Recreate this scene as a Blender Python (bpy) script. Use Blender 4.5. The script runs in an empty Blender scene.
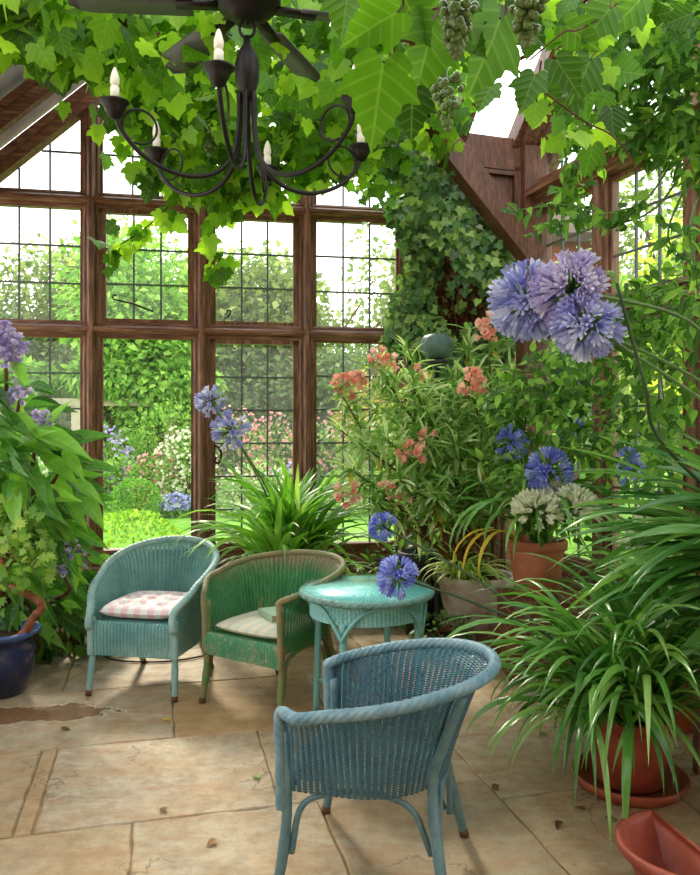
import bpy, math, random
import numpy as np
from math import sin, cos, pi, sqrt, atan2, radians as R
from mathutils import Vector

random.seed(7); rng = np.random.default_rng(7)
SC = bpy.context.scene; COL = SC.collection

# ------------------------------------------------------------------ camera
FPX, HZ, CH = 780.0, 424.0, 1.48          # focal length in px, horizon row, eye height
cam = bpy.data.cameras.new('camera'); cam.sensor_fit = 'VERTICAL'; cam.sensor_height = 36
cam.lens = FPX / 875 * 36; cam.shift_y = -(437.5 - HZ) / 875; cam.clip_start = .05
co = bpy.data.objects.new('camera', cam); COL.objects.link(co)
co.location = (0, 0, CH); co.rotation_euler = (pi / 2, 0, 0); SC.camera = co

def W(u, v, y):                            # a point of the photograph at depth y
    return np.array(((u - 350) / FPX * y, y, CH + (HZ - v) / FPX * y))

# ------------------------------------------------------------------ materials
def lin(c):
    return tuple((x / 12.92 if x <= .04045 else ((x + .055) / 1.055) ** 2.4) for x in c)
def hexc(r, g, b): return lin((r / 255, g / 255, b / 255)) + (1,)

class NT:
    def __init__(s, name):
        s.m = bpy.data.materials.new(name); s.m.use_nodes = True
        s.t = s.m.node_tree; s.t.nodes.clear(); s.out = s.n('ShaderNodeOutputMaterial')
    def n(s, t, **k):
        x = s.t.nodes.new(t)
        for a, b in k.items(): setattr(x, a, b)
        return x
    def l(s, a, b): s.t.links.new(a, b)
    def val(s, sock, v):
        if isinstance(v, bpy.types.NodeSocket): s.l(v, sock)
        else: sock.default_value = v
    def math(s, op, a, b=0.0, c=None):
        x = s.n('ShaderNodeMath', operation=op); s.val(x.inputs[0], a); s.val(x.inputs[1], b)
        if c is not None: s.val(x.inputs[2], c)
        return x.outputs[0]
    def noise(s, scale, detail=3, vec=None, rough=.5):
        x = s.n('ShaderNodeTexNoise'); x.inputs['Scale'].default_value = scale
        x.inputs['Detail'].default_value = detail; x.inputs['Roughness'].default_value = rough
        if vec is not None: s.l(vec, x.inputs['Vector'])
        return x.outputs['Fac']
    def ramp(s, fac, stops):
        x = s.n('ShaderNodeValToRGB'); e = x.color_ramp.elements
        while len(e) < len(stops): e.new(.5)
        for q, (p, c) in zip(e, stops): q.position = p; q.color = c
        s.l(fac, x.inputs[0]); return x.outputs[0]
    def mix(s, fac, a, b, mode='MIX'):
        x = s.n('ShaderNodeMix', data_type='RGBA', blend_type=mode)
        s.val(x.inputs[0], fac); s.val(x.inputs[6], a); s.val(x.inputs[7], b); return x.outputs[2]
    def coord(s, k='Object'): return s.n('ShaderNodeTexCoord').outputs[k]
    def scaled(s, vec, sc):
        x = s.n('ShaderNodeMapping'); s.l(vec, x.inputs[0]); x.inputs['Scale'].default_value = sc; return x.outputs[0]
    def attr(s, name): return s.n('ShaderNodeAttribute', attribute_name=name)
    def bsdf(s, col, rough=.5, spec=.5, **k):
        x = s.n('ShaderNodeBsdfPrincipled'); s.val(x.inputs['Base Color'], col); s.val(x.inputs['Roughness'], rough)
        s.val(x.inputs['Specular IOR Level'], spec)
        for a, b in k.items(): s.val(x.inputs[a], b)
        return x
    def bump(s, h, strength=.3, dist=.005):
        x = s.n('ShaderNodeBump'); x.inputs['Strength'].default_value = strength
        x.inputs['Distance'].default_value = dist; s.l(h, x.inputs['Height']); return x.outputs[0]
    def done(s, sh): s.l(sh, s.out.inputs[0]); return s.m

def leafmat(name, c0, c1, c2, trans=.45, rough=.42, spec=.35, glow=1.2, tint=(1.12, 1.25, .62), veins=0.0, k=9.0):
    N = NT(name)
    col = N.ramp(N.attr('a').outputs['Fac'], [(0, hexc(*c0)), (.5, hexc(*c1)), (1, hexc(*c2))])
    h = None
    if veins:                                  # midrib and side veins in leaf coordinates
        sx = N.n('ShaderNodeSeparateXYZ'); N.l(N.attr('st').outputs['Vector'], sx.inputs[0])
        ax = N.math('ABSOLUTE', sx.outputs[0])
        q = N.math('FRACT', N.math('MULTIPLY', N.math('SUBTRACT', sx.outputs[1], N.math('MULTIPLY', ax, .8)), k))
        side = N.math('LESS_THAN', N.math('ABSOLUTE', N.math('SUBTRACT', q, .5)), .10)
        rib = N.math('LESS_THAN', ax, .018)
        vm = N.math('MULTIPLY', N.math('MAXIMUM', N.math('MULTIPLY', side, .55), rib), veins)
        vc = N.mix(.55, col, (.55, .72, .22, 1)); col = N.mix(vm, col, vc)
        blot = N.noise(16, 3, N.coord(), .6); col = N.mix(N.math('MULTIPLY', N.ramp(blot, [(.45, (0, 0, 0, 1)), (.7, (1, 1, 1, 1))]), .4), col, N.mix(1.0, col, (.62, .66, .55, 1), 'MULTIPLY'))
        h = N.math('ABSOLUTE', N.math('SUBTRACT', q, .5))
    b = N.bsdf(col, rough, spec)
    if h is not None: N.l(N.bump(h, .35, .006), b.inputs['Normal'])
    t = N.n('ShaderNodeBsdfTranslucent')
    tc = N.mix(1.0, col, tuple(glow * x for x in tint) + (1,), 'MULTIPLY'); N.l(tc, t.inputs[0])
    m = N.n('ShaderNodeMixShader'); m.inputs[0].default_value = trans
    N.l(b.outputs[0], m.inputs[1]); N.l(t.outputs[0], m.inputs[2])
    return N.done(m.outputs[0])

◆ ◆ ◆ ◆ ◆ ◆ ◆

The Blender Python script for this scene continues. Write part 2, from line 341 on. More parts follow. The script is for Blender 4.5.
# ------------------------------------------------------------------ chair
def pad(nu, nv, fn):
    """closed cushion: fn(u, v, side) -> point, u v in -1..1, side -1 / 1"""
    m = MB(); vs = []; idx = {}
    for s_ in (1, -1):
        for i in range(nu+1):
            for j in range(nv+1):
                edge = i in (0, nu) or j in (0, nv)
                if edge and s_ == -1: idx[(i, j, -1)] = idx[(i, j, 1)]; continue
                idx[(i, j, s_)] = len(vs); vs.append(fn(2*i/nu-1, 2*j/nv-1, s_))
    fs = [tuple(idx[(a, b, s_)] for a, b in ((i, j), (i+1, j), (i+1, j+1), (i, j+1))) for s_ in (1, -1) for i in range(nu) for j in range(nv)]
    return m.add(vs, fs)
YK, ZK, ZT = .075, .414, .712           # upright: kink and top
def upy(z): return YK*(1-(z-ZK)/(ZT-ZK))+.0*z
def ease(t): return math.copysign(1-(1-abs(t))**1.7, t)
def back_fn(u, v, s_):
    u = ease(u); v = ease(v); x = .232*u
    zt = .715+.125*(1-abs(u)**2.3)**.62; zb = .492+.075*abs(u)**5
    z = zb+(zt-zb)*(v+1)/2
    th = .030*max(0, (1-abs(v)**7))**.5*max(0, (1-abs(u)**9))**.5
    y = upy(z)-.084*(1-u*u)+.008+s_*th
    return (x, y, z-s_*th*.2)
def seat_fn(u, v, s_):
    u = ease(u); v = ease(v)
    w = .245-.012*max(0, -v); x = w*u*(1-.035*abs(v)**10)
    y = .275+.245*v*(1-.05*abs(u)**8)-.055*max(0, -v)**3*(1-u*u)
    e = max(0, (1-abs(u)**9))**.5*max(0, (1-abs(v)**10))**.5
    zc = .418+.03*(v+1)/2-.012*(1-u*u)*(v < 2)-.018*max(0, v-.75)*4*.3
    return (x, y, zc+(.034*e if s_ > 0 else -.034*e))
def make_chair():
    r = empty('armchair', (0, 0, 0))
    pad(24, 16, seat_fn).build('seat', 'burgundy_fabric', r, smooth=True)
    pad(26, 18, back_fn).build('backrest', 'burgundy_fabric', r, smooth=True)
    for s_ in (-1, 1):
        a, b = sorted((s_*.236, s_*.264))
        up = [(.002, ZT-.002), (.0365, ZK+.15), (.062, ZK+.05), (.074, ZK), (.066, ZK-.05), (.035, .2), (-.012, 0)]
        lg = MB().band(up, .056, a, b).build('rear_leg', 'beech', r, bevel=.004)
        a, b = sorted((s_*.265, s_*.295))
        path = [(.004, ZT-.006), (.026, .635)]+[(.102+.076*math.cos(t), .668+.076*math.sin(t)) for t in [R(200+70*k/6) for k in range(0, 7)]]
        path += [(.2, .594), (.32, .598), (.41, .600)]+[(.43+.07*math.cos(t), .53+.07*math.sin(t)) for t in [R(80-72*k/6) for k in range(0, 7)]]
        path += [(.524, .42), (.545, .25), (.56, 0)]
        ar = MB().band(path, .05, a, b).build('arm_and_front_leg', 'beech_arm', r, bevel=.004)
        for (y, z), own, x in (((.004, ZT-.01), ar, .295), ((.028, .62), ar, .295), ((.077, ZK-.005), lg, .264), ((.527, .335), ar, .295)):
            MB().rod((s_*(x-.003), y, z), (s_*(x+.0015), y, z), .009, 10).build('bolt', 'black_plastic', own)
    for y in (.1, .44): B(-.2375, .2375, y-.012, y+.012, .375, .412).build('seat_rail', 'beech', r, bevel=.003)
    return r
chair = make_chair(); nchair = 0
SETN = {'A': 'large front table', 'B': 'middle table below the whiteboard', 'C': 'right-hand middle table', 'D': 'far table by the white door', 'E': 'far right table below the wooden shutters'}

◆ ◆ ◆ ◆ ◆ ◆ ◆

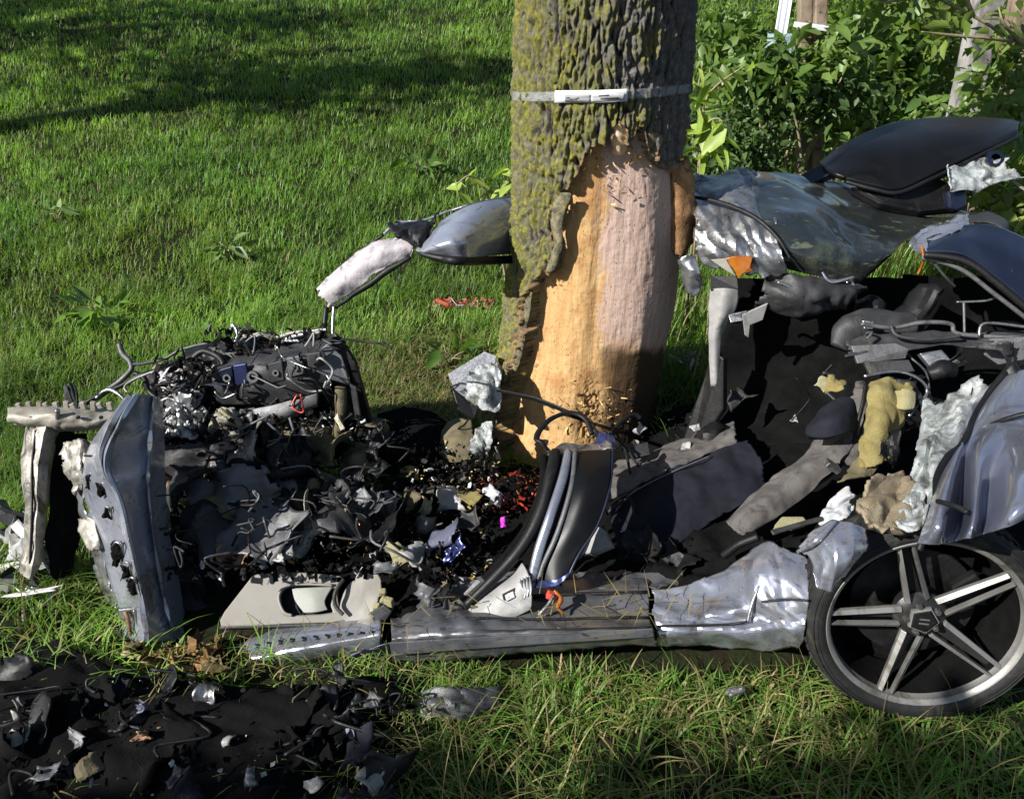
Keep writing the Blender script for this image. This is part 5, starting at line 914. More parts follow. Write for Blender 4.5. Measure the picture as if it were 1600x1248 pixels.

◆ ◆ ◆ ◆ ◆ ◆ ◆

Problem details:
Begin at the line containing "Recreate this scene", end at the line containing "SC = bpy.context.scene; COL = SC.collection", and copy those lines word for word, both included. Skip pictures.

Written reply:
Recreate this scene as a Blender Python (bpy) script. Use Blender 4.5. The script runs in an empty Blender scene.
import bpy, math, random
import numpy as np
from math import sin, cos, pi, sqrt, atan2, radians as R
from mathutils import Vector

random.seed(7); rng = np.random.default_rng(7)
SC = bpy.context.scene; COL = SC.collection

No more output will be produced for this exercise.